**Stored records**

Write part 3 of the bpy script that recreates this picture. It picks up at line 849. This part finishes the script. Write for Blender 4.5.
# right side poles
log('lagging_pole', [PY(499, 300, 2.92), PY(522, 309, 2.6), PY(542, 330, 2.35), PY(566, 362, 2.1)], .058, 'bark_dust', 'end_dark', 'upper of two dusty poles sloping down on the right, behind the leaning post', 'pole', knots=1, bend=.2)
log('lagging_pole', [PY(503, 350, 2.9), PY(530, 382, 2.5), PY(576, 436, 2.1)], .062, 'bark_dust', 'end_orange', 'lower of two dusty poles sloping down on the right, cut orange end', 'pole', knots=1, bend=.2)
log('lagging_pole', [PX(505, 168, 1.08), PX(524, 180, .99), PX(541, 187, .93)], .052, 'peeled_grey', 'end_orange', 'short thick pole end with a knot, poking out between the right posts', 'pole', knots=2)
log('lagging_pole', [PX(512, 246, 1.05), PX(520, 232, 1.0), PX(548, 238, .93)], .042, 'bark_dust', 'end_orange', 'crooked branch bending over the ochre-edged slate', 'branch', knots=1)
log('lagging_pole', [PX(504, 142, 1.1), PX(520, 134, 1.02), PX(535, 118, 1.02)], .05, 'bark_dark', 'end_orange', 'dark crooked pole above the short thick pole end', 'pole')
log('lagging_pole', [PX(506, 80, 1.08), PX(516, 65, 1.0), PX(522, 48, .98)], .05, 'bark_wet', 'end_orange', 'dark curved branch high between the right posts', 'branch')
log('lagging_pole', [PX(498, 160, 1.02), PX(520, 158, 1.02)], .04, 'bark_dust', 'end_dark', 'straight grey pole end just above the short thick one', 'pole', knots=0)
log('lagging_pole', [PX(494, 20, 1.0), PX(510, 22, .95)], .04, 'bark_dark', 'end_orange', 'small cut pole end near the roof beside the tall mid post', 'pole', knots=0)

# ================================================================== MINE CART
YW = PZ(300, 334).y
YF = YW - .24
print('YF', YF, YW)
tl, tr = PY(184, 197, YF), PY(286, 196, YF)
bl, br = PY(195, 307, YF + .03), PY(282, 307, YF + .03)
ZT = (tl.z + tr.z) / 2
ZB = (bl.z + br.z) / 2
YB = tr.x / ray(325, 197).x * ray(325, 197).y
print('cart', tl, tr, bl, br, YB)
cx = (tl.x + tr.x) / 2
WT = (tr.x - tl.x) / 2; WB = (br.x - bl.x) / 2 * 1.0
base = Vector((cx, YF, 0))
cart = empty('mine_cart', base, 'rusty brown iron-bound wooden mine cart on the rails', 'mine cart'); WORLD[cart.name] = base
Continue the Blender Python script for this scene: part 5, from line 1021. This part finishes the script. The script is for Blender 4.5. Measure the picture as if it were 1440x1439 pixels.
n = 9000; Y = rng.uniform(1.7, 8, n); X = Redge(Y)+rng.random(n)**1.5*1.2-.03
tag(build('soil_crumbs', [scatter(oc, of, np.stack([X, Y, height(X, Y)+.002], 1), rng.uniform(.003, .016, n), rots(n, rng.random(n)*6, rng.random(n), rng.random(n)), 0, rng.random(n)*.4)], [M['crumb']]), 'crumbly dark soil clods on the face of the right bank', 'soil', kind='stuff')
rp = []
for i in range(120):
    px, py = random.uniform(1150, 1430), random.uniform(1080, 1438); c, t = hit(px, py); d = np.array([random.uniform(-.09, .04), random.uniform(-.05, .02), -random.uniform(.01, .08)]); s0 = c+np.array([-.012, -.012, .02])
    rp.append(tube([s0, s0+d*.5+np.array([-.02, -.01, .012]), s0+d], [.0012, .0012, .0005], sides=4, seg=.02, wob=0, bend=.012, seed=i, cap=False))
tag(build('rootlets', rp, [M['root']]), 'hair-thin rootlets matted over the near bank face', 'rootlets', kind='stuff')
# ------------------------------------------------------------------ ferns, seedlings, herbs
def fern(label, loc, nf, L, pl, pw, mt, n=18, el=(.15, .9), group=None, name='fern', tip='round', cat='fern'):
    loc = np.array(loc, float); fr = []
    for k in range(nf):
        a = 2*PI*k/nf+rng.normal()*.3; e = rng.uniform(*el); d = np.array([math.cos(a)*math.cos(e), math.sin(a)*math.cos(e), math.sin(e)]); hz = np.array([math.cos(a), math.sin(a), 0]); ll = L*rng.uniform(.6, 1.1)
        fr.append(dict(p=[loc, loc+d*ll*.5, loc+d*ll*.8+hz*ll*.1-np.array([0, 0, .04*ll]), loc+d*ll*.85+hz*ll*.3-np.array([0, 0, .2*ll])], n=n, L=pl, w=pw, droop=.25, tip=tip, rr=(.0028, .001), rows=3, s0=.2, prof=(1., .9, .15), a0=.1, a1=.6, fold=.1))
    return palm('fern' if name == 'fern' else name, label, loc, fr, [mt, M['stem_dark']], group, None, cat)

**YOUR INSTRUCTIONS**
Retype the whole listing above exactly.

**WRITTEN REPLY**
Write part 3 of the bpy script that recreates this picture. It picks up at line 849. This part finishes the script. Write for Blender 4.5.
# right side poles
log('lagging_pole', [PY(499, 300, 2.92), PY(522, 309, 2.6), PY(542, 330, 2.35), PY(566, 362, 2.1)], .058, 'bark_dust', 'end_dark', 'upper of two dusty poles sloping down on the right, behind the leaning post', 'pole', knots=1, bend=.2)
log('lagging_pole', [PY(503, 350, 2.9), PY(530, 382, 2.5), PY(576, 436, 2.1)], .062, 'bark_dust', 'end_orange', 'lower of two dusty poles sloping down on the right, cut orange end', 'pole', knots=1, bend=.2)
log('lagging_pole', [PX(505, 168, 1.08), PX(524, 180, .99), PX(541, 187, .93)], .052, 'peeled_grey', 'end_orange', 'short thick pole end with a knot, poking out between the right posts', 'pole', knots=2)
log('lagging_pole', [PX(512, 246, 1.05), PX(520, 232, 1.0), PX(548, 238, .93)], .042, 'bark_dust', 'end_orange', 'crooked branch bending over the ochre-edged slate', 'branch', knots=1)
log('lagging_pole', [PX(504, 142, 1.1), PX(520, 134, 1.02), PX(535, 118, 1.02)], .05, 'bark_dark', 'end_orange', 'dark crooked pole above the short thick pole end', 'pole')
log('lagging_pole', [PX(506, 80, 1.08), PX(516, 65, 1.0), PX(522, 48, .98)], .05, 'bark_wet', 'end_orange', 'dark curved branch high between the right posts', 'branch')
log('lagging_pole', [PX(498, 160, 1.02), PX(520, 158, 1.02)], .04, 'bark_dust', 'end_dark', 'straight grey pole end just above the short thick one', 'pole', knots=0)
log('lagging_pole', [PX(494, 20, 1.0), PX(510, 22, .95)], .04, 'bark_dark', 'end_orange', 'small cut pole end near the roof beside the tall mid post', 'pole', knots=0)

# ================================================================== MINE CART
YW = PZ(300, 334).y
YF = YW - .24
print('YF', YF, YW)
tl, tr = PY(184, 197, YF), PY(286, 196, YF)
bl, br = PY(195, 307, YF + .03), PY(282, 307, YF + .03)
ZT = (tl.z + tr.z) / 2
ZB = (bl.z + br.z) / 2
YB = tr.x / ray(325, 197).x * ray(325, 197).y
print('cart', tl, tr, bl, br, YB)
cx = (tl.x + tr.x) / 2
WT = (tr.x - tl.x) / 2; WB = (br.x - bl.x) / 2 * 1.0
base = Vector((cx, YF, 0))
cart = empty('mine_cart', base, 'rusty brown iron-bound wooden mine cart on the rails', 'mine cart'); WORLD[cart.name] = base
Continue the Blender Python script for this scene: part 5, from line 1021. This part finishes the script. The script is for Blender 4.5. Measure the picture as if it were 1440x1439 pixels.
n = 9000; Y = rng.uniform(1.7, 8, n); X = Redge(Y)+rng.random(n)**1.5*1.2-.03
tag(build('soil_crumbs', [scatter(oc, of, np.stack([X, Y, height(X, Y)+.002], 1), rng.uniform(.003, .016, n), rots(n, rng.random(n)*6, rng.random(n), rng.random(n)), 0, rng.random(n)*.4)], [M['crumb']]), 'crumbly dark soil clods on the face of the right bank', 'soil', kind='stuff')
rp = []
for i in range(120):
    px, py = random.uniform(1150, 1430), random.uniform(1080, 1438); c, t = hit(px, py); d = np.array([random.uniform(-.09, .04), random.uniform(-.05, .02), -random.uniform(.01, .08)]); s0 = c+np.array([-.012, -.012, .02])
    rp.append(tube([s0, s0+d*.5+np.array([-.02, -.01, .012]), s0+d], [.0012, .0012, .0005], sides=4, seg=.02, wob=0, bend=.012, seed=i, cap=False))
tag(build('rootlets', rp, [M['root']]), 'hair-thin rootlets matted over the near bank face', 'rootlets', kind='stuff')
# ------------------------------------------------------------------ ferns, seedlings, herbs
def fern(label, loc, nf, L, pl, pw, mt, n=18, el=(.15, .9), group=None, name='fern', tip='round', cat='fern'):
    loc = np.array(loc, float); fr = []
    for k in range(nf):
        a = 2*PI*k/nf+rng.normal()*.3; e = rng.uniform(*el); d = np.array([math.cos(a)*math.cos(e), math.sin(a)*math.cos(e), math.sin(e)]); hz = np.array([math.cos(a), math.sin(a), 0]); ll = L*rng.uniform(.6, 1.1)
        fr.append(dict(p=[loc, loc+d*ll*.5, loc+d*ll*.8+hz*ll*.1-np.array([0, 0, .04*ll]), loc+d*ll*.85+hz*ll*.3-np.array([0, 0, .2*ll])], n=n, L=pl, w=pw, droop=.25, tip=tip, rr=(.0028, .001), rows=3, s0=.2, prof=(1., .9, .15), a0=.1, a1=.6, fold=.1))
    return palm('fern' if name == 'fern' else name, label, loc, fr, [mt, M['stem_dark']], group, None, cat)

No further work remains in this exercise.